PayPal (PYPL -1.67%) has confirmed it is taking its biggest step to date to expand its growing payments empire. The company said it will spend $2.2 billion to buy iZettle, a small-business tools and payments provider that has been called the "Square of Europe." 

The company's devices and platform are being used by an estimated 500,000 businesses in Europe and the Americas. This will help PayPal expand into a number of markets where it has little or no presence, while also giving the company a way into hundreds of thousands of physical stores and smaller brick-and-mortar retailers worldwide. 

This will also put PayPal on a collision course with Square Inc. (SQ -4.53%), the incumbent payment system used by many small businesses.

Three men standing standing with their arms around each others shoulders.

New partners: from left, Jacob de Geer, CEO and co-founder of iZettle; Dan Schulman, president and CEO of PayPal; and Bill Ready, executive vice-president and CEO of PayPal.
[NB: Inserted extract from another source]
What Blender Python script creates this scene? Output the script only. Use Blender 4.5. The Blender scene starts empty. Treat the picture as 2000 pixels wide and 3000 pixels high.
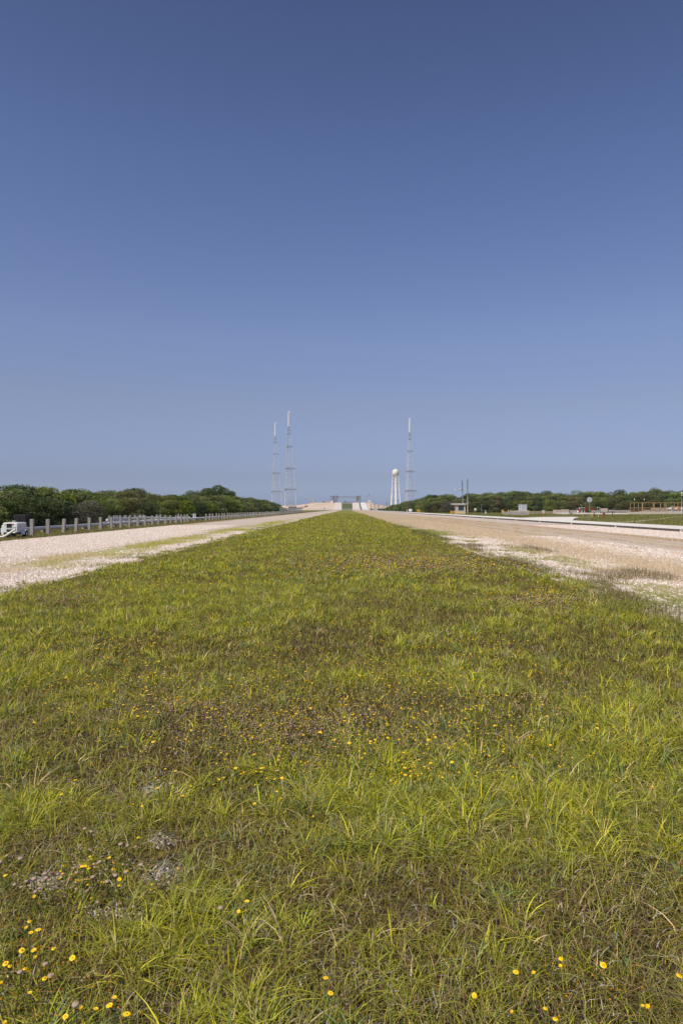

Image source: PayPal.

No, not a new product from Cupertino

Currently, iZettle operates in 12 markets: Brazil, Denmark, Finland, France, Germany, Italy, Mexico, Netherlands, Norway, Spain, Sweden, and the U.K. (an  an area of great interest to Square where iZettle has a very substantial presence).

According to iZettle's website, the company offers a variety of tools to help small businesses: "We offer a range of payment and commerce solutions that used to be reserved for the big players -- like lightning-fast mobile card readers, intuitive point-of-sale systems, invoicing software, business funding and a site full of smart analytics so you can evaluate your output and keep getting better." 
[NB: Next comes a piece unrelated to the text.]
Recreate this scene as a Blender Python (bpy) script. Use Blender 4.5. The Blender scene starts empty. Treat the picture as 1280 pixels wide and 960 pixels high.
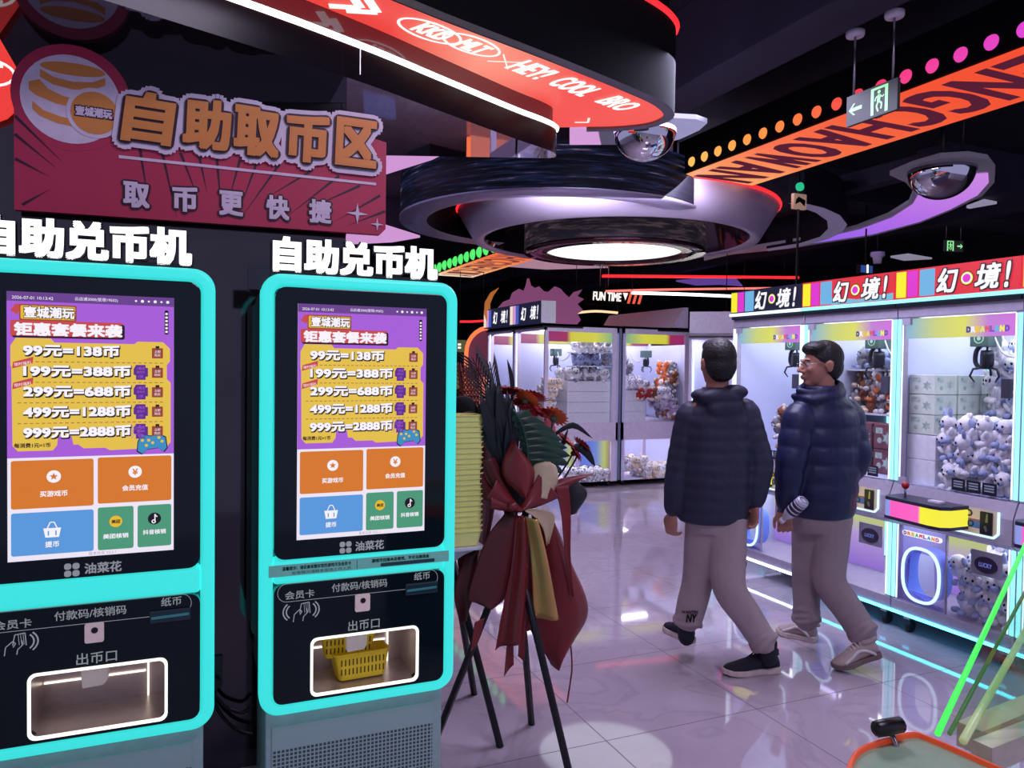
import bpy, bmesh, math, random
from mathutils import Vector, Matrix, Euler
random.seed(7)
S = bpy.context.scene
COL = S.collection

# ------------------------------------------------------------------ camera
FOC, CAMH = 940.0, 1.56
yaw, pitch, roll = math.radians(23.05), math.radians(-1.46), math.atan(.0131)
FWD = Vector((math.sin(yaw)*math.cos(pitch), math.cos(yaw)*math.cos(pitch), math.sin(pitch)))
_r0 = Vector((math.cos(yaw), -math.sin(yaw), 0)); _u0 = _r0.cross(FWD)
RGT = _r0*math.cos(roll)+_u0*math.sin(roll); UPV = RGT.cross(FWD)
EYE = Vector((0, 0, CAMH))
cd = bpy.data.cameras.new('camera'); cam = bpy.data.objects.new('camera', cd); COL.objects.link(cam)
cd.sensor_width = 36; cd.lens = FOC/1280*36; cd.clip_start = .05; cd.clip_end = 200
mw = Matrix.Identity(4)
for i in range(3):
    mw[i][0] = RGT[i]; mw[i][1] = UPV[i]; mw[i][2] = -FWD[i]; mw[i][3] = EYE[i]
cam.matrix_world = mw
S.camera = cam
S.view_settings.view_transform = 'Standard'; S.view_settings.look = 'None'
S.view_settings.gamma = 1; S.view_settings.use_curve_mapping = False
S.view_settings.exposure = 0.0
S.cycles.use_denoising = True
S.cycles.max_bounces = 10; S.cycles.transparent_max_bounces = 24
S.cycles.diffuse_bounces = 3; S.cycles.glossy_bounces = 5
S.cycles.sample_clamp_indirect = 6.0; S.cycles.caustics_reflective = False; S.cycles.caustics_refractive = False

def lin(r, g, b):
    f = lambda c: (c/255/12.92) if c/255 <= .04045 else ((c/255+.055)/1.055)**2.4
    return (f(r), f(g), f(b), 1)
# ------------------------------------------------------------------ world: the lilac glow of the rest of the hall behind the viewer
W = bpy.data.worlds.new('world'); S.world = W; W.use_nodes = True
W.node_tree.nodes['Background'].inputs[0].default_value = lin(170, 168, 212)
W.node_tree.nodes['Background'].inputs[1].default_value = 0.8

def area(name, loc, target, size, power, col, size_y=None):
    l = bpy.data.lights.new(name, 'AREA'); l.energy = power; l.color = col[:3]; l.size = size
    if size_y: l.shape = 'RECTANGLE'; l.size_y = size_y
    o = bpy.data.objects.new(name, l); COL.objects.link(o); o.location = loc
    o.rotation_euler = (Vector(target)-Vector(loc)).to_track_quat('-Z', 'Y').to_euler()
    return o
area('added_fill_light', (1.4, 0.6, 3.9), (1.0, 2.0, 0), 1.2, 60, lin(235, 222, 255))  # unseen light added as fill for the kiosk side
area('added_fill_light', (2.6, 3.6, 3.15), (2.8, 3.7, 0), 1.2, 105, lin(216, 212, 250))  # unseen fill light added to brighten the floor
area('added_fill_light', (3.5, 6.0, 3.5), (4.5, 8.6, .9), 1.6, 160, lin(226, 218, 250))  # unseen light added to lift the white machine frames

# pixel -> point on a real plane of the room
def ray(x, y): return FWD*FOC + RGT*(x-640) + UPV*(480-y)
def at_z(x, y, z):
    d = ray(x, y); return EYE + d*((z-CAMH)/d.z)
def at_y(x, y, Y):
    d = ray(x, y); return EYE + d*(Y/d.y)
def at_x(x, y, X):
    d = ray(x, y); return EYE + d*(X/d.x)

# ------------------------------------------------------------------ materials
MATS = {}
def mat(name, col, rough=.5, metal=0, spec=.5, vary=.06, scale=30, emit=None, es=1, sampled=True, bump=0, coat=0):
    if name in MATS: return MATS[name]
    m = bpy.data.materials.new(name); m.use_nodes = True; nt = m.node_tree; b = nt.nodes['Principled BSDF']
    c = lin(*col)
    b.inputs['Base Color'].default_value = c
    b.inputs['Roughness'].default_value = rough; b.inputs['Metallic'].default_value = metal
    b.inputs['Specular IOR Level'].default_value = spec; b.inputs['Coat Weight'].default_value = coat
    if vary:
        tc = nt.nodes.new('ShaderNodeTexCoord'); n = nt.nodes.new('ShaderNodeTexNoise'); n.inputs['Scale'].default_value = scale
        r = nt.nodes.new('ShaderNodeValToRGB'); nt.links.new(tc.outputs['Object'], n.inputs['Vector']); nt.links.new(n.outputs['Fac'], r.inputs[0])
        r.color_ramp.elements[0].position = .3; r.color_ramp.elements[1].position = .7
        r.color_ramp.elements[0].color = tuple(x*(1-vary) for x in c[:3])+(1,)
        r.color_ramp.elements[1].color = tuple(min(1, x*(1+vary)) for x in c[:3])+(1,)
        nt.links.new(r.outputs[0], b.inputs['Base Color'])
        if bump:
            bp = nt.nodes.new('ShaderNodeBump'); bp.inputs['Strength'].default_value = bump; bp.inputs['Distance'].default_value = .01
            nt.links.new(n.outputs['Fac'], bp.inputs['Height']); nt.links.new(bp.outputs[0], b.inputs['Normal'])
    if emit:
        b.inputs['Emission Color'].default_value = lin(*emit); b.inputs['Emission Strength'].default_value = es
        if not sampled: m.cycles.emission_sampling = 'NONE'
    MATS[name] = m; return m
def glow(name, col, es=1, sampled=False, base=(8, 8, 8), rough=.4):
    return mat(name, base, rough=rough, vary=0, emit=col, es=es, sampled=sampled)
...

The fintech start-up had filed for an IPO earlier this month, hoping to raise an estimated $227 million, valuing iZettle at about $1.1 billion. The company planned to use the funds to expand. Initially, co-founder Jacob de Geer said the company wasn't interested in being acquired, but reconsidered after a meeting with PayPal executives. 

This acquisition will put PayPal in direct competition with Square, which began life as a way for small business to process payments using its namesake device and a smartphone. The company later expanded to offer point-of-sale and payroll services and working capital loans. Square has also been aggressively expanding in the U.K.

The buyout will be PayPal's largest ever. The company acquired money transfer service Xoom for around $890 million in 2015, and bought out Braintree in 2013 for about $800 million to get its hands on Venmo.

A receipt printer and the iZettle app shown on numerous mobile devices.

iZettle helps 500,000 merchants worldwide. Image source: iZettle.

PayPal's jewel

The acquisition of Venmo has been particularly successful, and PayPal has called Venmo its "crown jewel." The social payments platform has been especially popular with millennials for sending money to friends, and as a way of splitting charges at restaurants or for paying rent. The platform processed more than $40 billion in payments over the trailing 12-month period. In the first quarter, Venmo generated payments of $12 billion, up 80% year over year, and added more new users than in any previous quarter.

It's important to note that PayPal has only just begun a move to profit from the app, which is free for consumers to use. The company recently launched Pay With Venmo, which allows users to pay merchants using the app anywhere PayPal is accepted. The company will generate revenue from the processing fees it charges merchants.

A match made in heaven

PayPal CEO Dan Schulman said: "iZettle and PayPal are a strategic fit, with a shared mission, values and culture -- and complementary product offerings and geographies. With nearly half a million merchants on their platform, Jacob de Geer and his team add best-in-class capabilities and talent that will expand PayPal's market opportunity to be a global one-stop solution for omni-channel commerce." 

PayPal expects the deal to close in the third quarter. Forecasts by iZettle call for revenue of $165 million this year, driven by $6 billion in total payment volume. While the company is not yet profitable, it expects to reach EBITDA profitability by 2020. PayPal said the deal will be dilutive to its full year 2018 non-GAAP earnings by $0.01 per share.